Data provided:
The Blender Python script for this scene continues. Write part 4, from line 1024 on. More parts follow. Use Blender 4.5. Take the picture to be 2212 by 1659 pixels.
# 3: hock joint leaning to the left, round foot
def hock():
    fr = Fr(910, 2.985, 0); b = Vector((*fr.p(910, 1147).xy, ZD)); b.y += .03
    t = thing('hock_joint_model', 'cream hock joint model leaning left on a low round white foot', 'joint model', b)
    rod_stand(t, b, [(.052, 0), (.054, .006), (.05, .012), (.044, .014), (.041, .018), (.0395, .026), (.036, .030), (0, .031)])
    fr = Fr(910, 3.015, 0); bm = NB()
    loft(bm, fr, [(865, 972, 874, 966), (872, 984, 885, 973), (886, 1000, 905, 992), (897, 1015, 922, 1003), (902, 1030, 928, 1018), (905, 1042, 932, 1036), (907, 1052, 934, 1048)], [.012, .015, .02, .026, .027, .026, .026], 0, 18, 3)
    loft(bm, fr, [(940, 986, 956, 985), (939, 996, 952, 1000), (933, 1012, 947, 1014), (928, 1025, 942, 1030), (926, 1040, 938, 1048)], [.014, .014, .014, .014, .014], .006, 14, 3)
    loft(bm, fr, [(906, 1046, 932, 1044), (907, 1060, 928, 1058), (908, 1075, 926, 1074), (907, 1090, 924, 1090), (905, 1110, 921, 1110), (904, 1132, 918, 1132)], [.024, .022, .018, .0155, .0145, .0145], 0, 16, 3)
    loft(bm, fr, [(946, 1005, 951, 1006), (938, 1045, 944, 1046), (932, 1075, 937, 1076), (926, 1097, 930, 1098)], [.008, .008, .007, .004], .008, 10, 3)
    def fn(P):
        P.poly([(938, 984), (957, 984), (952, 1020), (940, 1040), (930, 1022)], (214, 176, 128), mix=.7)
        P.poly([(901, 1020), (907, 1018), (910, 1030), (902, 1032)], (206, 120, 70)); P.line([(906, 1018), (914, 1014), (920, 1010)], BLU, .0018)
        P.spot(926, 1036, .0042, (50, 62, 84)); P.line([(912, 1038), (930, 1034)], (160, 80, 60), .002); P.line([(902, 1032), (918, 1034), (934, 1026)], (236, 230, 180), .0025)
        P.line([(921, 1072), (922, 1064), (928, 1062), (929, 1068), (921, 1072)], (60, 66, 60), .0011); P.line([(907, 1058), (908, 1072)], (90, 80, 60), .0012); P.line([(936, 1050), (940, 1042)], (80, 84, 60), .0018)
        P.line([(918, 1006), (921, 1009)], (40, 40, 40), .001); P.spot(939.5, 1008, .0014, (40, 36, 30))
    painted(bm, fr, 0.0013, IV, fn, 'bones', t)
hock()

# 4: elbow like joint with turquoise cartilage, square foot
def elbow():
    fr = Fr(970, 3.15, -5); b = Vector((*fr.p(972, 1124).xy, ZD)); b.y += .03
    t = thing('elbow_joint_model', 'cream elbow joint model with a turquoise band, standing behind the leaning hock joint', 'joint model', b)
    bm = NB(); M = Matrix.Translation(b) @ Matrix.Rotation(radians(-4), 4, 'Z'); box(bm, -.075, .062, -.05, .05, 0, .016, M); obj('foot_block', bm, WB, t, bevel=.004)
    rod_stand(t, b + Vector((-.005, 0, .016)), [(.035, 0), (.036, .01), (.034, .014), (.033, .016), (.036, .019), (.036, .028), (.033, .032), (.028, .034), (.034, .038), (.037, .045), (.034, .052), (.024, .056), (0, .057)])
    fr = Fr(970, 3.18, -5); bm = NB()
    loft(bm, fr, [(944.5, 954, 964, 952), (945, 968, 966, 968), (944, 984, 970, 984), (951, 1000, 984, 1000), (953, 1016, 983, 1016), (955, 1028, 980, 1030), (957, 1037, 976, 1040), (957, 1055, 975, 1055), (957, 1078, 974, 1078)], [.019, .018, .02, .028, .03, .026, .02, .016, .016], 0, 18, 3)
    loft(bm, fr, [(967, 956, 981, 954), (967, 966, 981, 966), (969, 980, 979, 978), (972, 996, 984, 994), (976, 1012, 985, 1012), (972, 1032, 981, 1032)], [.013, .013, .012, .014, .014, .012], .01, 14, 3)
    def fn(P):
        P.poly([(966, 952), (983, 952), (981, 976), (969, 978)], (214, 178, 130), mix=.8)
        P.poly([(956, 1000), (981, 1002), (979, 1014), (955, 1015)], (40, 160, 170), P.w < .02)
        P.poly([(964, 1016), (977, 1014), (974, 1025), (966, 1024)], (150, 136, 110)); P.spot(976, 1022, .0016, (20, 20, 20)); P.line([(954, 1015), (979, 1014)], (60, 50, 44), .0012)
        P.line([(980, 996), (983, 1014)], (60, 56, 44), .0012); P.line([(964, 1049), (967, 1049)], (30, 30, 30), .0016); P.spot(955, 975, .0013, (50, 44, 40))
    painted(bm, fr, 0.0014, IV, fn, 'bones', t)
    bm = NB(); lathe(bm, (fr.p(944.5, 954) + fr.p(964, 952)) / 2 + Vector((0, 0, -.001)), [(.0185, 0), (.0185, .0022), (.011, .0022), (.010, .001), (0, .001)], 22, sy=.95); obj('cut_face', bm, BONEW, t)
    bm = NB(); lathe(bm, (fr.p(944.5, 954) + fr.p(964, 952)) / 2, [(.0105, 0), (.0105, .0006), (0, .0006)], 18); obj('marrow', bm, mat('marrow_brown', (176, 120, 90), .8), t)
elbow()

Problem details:
Restate the data above word for word.

Answer for the task:
The Blender Python script for this scene continues. Write part 4, from line 1024 on. More parts follow. Use Blender 4.5. Take the picture to be 2212 by 1659 pixels.
# 3: hock joint leaning to the left, round foot
def hock():
    fr = Fr(910, 2.985, 0); b = Vector((*fr.p(910, 1147).xy, ZD)); b.y += .03
    t = thing('hock_joint_model', 'cream hock joint model leaning left on a low round white foot', 'joint model', b)
    rod_stand(t, b, [(.052, 0), (.054, .006), (.05, .012), (.044, .014), (.041, .018), (.0395, .026), (.036, .030), (0, .031)])
    fr = Fr(910, 3.015, 0); bm = NB()
    loft(bm, fr, [(865, 972, 874, 966), (872, 984, 885, 973), (886, 1000, 905, 992), (897, 1015, 922, 1003), (902, 1030, 928, 1018), (905, 1042, 932, 1036), (907, 1052, 934, 1048)], [.012, .015, .02, .026, .027, .026, .026], 0, 18, 3)
    loft(bm, fr, [(940, 986, 956, 985), (939, 996, 952, 1000), (933, 1012, 947, 1014), (928, 1025, 942, 1030), (926, 1040, 938, 1048)], [.014, .014, .014, .014, .014], .006, 14, 3)
    loft(bm, fr, [(906, 1046, 932, 1044), (907, 1060, 928, 1058), (908, 1075, 926, 1074), (907, 1090, 924, 1090), (905, 1110, 921, 1110), (904, 1132, 918, 1132)], [.024, .022, .018, .0155, .0145, .0145], 0, 16, 3)
    loft(bm, fr, [(946, 1005, 951, 1006), (938, 1045, 944, 1046), (932, 1075, 937, 1076), (926, 1097, 930, 1098)], [.008, .008, .007, .004], .008, 10, 3)
    def fn(P):
        P.poly([(938, 984), (957, 984), (952, 1020), (940, 1040), (930, 1022)], (214, 176, 128), mix=.7)
        P.poly([(901, 1020), (907, 1018), (910, 1030), (902, 1032)], (206, 120, 70)); P.line([(906, 1018), (914, 1014), (920, 1010)], BLU, .0018)
        P.spot(926, 1036, .0042, (50, 62, 84)); P.line([(912, 1038), (930, 1034)], (160, 80, 60), .002); P.line([(902, 1032), (918, 1034), (934, 1026)], (236, 230, 180), .0025)
        P.line([(921, 1072), (922, 1064), (928, 1062), (929, 1068), (921, 1072)], (60, 66, 60), .0011); P.line([(907, 1058), (908, 1072)], (90, 80, 60), .0012); P.line([(936, 1050), (940, 1042)], (80, 84, 60), .0018)
        P.line([(918, 1006), (921, 1009)], (40, 40, 40), .001); P.spot(939.5, 1008, .0014, (40, 36, 30))
    painted(bm, fr, 0.0013, IV, fn, 'bones', t)
hock()

# 4: elbow like joint with turquoise cartilage, square foot
def elbow():
    fr = Fr(970, 3.15, -5); b = Vector((*fr.p(972, 1124).xy, ZD)); b.y += .03
    t = thing('elbow_joint_model', 'cream elbow joint model with a turquoise band, standing behind the leaning hock joint', 'joint model', b)
    bm = NB(); M = Matrix.Translation(b) @ Matrix.Rotation(radians(-4), 4, 'Z'); box(bm, -.075, .062, -.05, .05, 0, .016, M); obj('foot_block', bm, WB, t, bevel=.004)
    rod_stand(t, b + Vector((-.005, 0, .016)), [(.035, 0), (.036, .01), (.034, .014), (.033, .016), (.036, .019), (.036, .028), (.033, .032), (.028, .034), (.034, .038), (.037, .045), (.034, .052), (.024, .056), (0, .057)])
    fr = Fr(970, 3.18, -5); bm = NB()
    loft(bm, fr, [(944.5, 954, 964, 952), (945, 968, 966, 968), (944, 984, 970, 984), (951, 1000, 984, 1000), (953, 1016, 983, 1016), (955, 1028, 980, 1030), (957, 1037, 976, 1040), (957, 1055, 975, 1055), (957, 1078, 974, 1078)], [.019, .018, .02, .028, .03, .026, .02, .016, .016], 0, 18, 3)
    loft(bm, fr, [(967, 956, 981, 954), (967, 966, 981, 966), (969, 980, 979, 978), (972, 996, 984, 994), (976, 1012, 985, 1012), (972, 1032, 981, 1032)], [.013, .013, .012, .014, .014, .012], .01, 14, 3)
    def fn(P):
        P.poly([(966, 952), (983, 952), (981, 976), (969, 978)], (214, 178, 130), mix=.8)
        P.poly([(956, 1000), (981, 1002), (979, 1014), (955, 1015)], (40, 160, 170), P.w < .02)
        P.poly([(964, 1016), (977, 1014), (974, 1025), (966, 1024)], (150, 136, 110)); P.spot(976, 1022, .0016, (20, 20, 20)); P.line([(954, 1015), (979, 1014)], (60, 50, 44), .0012)
        P.line([(980, 996), (983, 1014)], (60, 56, 44), .0012); P.line([(964, 1049), (967, 1049)], (30, 30, 30), .0016); P.spot(955, 975, .0013, (50, 44, 40))
    painted(bm, fr, 0.0014, IV, fn, 'bones', t)
    bm = NB(); lathe(bm, (fr.p(944.5, 954) + fr.p(964, 952)) / 2 + Vector((0, 0, -.001)), [(.0185, 0), (.0185, .0022), (.011, .0022), (.010, .001), (0, .001)], 22, sy=.95); obj('cut_face', bm, BONEW, t)
    bm = NB(); lathe(bm, (fr.p(944.5, 954) + fr.p(964, 952)) / 2, [(.0105, 0), (.0105, .0006), (0, .0006)], 18); obj('marrow', bm, mat('marrow_brown', (176, 120, 90), .8), t)
elbow()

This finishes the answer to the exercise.